The book later describes the visit to Lancaster:

‘Lancaster County Jail Visited ninth month (Sept.) 20th, in company with John Ford of Yealand, and Joseph Dockray of Lancaster.

…This prison is kept in a condition of remarkable cleanliness; the sleeping-cells are well-aired, the bedding is good, and no pains are spared to secure the health of those, who are confined here. It was intended that one only should sleep in each cell; but the number of prisoners, who are now crowded into the jail, renders this excellent arrangement wholly impossible. Their food is bread, gruel, and potatoes. Those who behave well have also a weekly mess of broth with beef in it. They are all well clothed, and the tried prisoners are distinguished from the untried, by dresses of a different colour….

We saw not a chain in the prison. Fetters are never used in it, except for the refractory, and in extreme cases. There is in this prison an excellent infirmary, regularly attended; also a convenient chapel, in which service is performed four times weekly, and in which the audience is properly classed, the women being separated from the men by a screen across the room. The chaplains have under their care a library of religious books for the use of the prisoners. No means appear at present to be adopted for the instruction of those amongst them, who are unable to read.
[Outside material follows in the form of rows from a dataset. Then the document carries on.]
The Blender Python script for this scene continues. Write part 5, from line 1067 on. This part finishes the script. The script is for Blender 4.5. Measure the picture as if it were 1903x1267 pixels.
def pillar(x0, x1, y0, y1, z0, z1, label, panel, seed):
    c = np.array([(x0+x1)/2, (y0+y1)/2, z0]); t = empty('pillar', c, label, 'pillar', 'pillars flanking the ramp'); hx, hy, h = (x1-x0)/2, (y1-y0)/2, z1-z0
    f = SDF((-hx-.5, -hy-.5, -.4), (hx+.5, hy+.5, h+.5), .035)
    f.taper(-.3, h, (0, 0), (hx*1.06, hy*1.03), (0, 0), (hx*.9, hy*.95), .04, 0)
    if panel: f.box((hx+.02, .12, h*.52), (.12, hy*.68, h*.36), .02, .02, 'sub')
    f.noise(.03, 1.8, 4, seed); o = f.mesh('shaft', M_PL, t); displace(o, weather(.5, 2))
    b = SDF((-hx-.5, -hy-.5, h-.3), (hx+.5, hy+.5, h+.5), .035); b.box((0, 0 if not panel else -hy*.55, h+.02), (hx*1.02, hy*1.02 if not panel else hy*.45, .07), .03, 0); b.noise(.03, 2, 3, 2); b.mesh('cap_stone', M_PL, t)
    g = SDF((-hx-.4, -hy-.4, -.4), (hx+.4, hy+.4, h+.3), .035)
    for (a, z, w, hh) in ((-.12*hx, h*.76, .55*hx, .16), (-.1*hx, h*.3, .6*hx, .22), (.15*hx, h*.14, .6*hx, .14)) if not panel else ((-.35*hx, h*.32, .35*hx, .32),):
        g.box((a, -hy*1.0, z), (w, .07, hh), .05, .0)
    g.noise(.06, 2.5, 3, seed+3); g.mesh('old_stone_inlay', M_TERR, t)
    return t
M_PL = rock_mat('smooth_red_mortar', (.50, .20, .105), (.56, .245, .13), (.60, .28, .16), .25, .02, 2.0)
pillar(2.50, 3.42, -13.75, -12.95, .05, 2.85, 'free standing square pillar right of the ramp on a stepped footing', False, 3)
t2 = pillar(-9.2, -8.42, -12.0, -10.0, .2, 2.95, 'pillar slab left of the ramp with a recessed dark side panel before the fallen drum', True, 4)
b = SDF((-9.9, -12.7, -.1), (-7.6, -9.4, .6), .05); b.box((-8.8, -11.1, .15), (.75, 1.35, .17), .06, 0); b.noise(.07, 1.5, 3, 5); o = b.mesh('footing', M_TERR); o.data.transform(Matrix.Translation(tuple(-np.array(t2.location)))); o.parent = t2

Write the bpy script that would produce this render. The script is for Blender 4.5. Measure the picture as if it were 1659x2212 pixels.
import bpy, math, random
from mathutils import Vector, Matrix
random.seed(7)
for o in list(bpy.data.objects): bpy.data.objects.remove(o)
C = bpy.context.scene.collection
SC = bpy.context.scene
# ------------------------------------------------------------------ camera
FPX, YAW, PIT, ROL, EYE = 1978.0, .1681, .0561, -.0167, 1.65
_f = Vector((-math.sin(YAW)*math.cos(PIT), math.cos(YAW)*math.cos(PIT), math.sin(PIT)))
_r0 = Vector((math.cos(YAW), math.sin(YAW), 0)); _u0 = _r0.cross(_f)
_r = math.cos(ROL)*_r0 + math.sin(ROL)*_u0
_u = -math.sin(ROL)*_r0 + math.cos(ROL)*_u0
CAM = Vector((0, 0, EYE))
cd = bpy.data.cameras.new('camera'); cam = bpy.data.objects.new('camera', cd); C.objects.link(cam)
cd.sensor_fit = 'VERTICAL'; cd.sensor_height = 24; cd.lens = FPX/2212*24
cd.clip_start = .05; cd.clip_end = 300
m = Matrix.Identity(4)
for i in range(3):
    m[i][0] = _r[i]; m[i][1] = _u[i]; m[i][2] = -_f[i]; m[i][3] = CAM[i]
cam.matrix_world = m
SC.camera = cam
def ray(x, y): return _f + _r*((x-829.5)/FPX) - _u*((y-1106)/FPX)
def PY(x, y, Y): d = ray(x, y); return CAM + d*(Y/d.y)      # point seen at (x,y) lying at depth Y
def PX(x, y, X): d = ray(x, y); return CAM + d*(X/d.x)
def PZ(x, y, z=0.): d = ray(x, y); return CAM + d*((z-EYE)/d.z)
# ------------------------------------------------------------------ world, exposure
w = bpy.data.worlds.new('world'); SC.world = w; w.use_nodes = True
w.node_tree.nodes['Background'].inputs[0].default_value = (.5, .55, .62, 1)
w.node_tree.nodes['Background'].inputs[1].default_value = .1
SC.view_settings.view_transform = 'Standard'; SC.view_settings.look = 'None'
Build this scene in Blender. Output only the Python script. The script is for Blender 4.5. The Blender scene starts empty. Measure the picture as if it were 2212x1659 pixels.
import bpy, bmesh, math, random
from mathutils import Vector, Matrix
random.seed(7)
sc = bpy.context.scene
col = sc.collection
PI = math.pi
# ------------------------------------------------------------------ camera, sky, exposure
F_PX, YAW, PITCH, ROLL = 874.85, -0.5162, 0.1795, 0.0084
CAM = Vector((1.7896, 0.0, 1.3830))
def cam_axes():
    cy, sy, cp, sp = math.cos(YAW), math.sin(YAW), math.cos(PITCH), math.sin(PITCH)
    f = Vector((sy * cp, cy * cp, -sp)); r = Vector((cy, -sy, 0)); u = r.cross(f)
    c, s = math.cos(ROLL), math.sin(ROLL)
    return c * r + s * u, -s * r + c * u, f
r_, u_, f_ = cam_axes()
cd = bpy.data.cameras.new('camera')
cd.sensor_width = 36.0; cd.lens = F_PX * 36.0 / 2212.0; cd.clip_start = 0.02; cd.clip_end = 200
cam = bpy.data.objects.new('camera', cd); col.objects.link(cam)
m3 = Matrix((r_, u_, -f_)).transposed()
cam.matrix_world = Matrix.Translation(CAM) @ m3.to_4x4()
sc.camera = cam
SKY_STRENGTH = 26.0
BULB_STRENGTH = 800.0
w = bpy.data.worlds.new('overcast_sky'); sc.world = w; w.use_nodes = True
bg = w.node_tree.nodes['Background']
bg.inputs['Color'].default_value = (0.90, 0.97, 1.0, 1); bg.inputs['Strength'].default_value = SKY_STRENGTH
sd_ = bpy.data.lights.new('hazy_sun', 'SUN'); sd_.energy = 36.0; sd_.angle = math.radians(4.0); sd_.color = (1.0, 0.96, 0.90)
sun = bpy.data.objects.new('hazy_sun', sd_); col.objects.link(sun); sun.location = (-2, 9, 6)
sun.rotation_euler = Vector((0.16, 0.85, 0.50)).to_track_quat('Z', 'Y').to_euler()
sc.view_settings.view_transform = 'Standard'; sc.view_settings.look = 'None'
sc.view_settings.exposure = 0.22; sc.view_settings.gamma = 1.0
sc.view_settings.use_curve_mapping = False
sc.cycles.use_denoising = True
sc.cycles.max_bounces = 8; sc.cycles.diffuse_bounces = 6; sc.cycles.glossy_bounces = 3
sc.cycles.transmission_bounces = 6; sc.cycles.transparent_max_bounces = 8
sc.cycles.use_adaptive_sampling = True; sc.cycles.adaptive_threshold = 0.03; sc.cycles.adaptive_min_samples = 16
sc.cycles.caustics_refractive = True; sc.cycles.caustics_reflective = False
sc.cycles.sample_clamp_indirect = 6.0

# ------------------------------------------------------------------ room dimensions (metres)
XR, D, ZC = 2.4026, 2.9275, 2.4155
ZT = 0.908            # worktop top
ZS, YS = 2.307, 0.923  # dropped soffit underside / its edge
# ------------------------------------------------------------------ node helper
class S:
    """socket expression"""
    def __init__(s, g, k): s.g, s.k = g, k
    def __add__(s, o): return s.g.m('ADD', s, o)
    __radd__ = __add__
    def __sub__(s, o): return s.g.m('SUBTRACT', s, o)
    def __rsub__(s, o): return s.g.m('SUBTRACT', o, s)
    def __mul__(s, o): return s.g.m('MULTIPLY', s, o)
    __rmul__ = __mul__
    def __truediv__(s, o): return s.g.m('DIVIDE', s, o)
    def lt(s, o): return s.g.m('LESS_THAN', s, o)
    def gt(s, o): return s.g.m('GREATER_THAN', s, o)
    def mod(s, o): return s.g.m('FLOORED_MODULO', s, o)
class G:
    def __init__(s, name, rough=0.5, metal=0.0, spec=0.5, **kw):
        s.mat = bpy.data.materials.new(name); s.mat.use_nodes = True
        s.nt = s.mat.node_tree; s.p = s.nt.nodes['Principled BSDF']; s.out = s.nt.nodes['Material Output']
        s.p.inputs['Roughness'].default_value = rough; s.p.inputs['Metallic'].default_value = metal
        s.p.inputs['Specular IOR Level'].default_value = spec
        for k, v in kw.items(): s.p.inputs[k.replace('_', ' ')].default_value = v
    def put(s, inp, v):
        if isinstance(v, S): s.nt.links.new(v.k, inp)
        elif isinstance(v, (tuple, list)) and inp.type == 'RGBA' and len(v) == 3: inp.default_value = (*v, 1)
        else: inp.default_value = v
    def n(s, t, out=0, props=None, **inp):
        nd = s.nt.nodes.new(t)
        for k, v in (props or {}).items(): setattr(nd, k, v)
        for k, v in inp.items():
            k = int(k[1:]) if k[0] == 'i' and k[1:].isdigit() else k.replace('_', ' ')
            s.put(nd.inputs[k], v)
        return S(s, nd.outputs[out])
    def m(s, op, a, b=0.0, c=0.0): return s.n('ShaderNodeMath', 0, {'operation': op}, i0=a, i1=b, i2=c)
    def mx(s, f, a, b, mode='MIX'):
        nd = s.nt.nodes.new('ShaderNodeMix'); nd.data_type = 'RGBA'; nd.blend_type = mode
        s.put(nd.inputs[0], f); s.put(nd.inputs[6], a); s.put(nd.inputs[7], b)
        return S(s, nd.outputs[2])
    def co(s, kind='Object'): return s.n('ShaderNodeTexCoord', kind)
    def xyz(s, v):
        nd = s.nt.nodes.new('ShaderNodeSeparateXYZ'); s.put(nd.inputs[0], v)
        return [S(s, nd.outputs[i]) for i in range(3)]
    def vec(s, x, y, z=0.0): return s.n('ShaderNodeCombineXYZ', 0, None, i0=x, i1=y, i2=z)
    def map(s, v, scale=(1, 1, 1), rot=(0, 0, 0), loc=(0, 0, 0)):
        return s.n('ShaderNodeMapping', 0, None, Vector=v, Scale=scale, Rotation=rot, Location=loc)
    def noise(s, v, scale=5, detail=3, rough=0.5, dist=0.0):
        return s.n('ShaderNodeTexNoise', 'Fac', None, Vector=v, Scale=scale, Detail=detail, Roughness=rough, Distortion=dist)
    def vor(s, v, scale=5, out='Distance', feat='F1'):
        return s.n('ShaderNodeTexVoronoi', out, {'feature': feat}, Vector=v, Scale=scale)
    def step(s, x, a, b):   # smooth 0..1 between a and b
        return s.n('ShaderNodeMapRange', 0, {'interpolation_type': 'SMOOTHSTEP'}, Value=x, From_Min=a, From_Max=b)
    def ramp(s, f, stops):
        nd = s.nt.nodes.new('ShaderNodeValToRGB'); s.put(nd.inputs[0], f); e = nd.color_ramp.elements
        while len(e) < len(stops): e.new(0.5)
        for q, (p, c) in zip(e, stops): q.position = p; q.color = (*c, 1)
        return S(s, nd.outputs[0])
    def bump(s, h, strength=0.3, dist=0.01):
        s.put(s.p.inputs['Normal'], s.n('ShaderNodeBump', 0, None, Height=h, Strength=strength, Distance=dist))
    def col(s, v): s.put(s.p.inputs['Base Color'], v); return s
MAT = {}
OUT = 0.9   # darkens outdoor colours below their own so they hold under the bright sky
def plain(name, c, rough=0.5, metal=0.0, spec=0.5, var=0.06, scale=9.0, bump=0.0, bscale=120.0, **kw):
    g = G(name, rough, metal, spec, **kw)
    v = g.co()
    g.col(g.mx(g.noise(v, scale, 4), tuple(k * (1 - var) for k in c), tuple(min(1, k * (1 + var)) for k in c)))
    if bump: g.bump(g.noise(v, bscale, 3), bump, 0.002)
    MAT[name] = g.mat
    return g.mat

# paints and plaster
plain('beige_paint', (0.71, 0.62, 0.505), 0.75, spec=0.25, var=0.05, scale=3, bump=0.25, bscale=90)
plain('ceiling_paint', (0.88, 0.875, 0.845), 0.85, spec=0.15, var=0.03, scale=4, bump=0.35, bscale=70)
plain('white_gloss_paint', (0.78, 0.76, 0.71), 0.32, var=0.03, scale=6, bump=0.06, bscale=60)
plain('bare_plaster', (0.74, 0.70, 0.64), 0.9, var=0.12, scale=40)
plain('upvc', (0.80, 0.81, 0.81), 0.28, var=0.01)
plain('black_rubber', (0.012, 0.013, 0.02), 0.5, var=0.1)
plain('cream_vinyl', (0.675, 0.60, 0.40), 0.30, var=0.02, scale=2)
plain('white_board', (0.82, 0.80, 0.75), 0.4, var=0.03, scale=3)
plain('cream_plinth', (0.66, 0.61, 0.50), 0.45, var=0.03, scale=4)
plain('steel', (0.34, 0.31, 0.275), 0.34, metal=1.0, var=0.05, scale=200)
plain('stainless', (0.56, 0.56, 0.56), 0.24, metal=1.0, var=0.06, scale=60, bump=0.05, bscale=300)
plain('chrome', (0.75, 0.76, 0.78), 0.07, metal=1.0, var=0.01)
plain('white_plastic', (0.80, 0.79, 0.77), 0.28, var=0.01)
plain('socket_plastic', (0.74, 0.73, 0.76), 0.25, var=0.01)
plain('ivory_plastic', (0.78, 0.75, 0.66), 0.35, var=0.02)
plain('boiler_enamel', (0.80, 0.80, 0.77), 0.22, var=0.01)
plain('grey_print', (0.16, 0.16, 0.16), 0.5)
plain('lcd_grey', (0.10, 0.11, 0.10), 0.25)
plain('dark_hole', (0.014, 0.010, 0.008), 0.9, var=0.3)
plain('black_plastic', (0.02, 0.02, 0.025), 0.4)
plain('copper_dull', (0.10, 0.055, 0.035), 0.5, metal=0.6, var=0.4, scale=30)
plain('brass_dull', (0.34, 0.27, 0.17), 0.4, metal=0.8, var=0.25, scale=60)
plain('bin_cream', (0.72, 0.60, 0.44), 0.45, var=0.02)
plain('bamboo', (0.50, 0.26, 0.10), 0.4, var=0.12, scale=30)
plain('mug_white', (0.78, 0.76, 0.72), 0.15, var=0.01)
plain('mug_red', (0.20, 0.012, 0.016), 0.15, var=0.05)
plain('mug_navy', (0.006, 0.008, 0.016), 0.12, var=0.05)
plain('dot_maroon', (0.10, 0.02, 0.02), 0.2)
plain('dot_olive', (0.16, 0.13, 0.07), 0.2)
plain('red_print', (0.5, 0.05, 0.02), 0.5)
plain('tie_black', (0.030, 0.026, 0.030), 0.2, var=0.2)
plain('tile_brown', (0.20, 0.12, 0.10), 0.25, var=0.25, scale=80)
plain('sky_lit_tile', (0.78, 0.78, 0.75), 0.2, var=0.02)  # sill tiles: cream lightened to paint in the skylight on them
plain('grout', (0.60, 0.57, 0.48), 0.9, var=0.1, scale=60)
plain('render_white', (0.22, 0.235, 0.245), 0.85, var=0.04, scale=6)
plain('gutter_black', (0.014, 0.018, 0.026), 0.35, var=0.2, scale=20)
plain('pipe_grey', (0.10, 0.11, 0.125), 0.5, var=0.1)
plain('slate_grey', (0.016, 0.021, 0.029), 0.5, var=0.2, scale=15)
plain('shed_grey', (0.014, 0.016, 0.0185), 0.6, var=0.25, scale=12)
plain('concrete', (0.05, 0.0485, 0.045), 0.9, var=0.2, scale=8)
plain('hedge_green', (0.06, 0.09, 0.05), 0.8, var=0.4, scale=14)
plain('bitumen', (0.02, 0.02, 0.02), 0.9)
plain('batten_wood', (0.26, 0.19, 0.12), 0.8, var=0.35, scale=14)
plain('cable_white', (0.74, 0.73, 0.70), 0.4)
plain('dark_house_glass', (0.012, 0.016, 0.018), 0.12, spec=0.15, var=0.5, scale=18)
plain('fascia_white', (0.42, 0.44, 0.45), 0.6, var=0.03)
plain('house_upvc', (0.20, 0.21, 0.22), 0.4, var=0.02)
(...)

No escape has taken place from this prison for many years; but this is owing rather to the kindness as well as vigilance of the governor, than to the security of the building…

It appears by a statement received from Thomas Higgin, the governor, that, of those prisoners who pass their time in idleness, a much greater proportion come back again after being discharged, than of those who are employed… The employment of all the prisoners in this jail is, indeed, an object greatly to be desired’. (Gurney, 1819: pp.62-5)

Prison Visiting Continues at Lancaster

From the late 1800s until its recent closure, a statutory Board of Visitors (known since 2003 as The Independent Monitoring Boards) regularly visited HMP Lancaster Castle to monitor detainees’ conditions in considerable detail, reporting annually to the community and to the Prisons Minister. Quaker Chaplains continue to work in many prisons in England and Wales, furthering the work of early Quakers like Margaret Fell and Elizabeth Fry.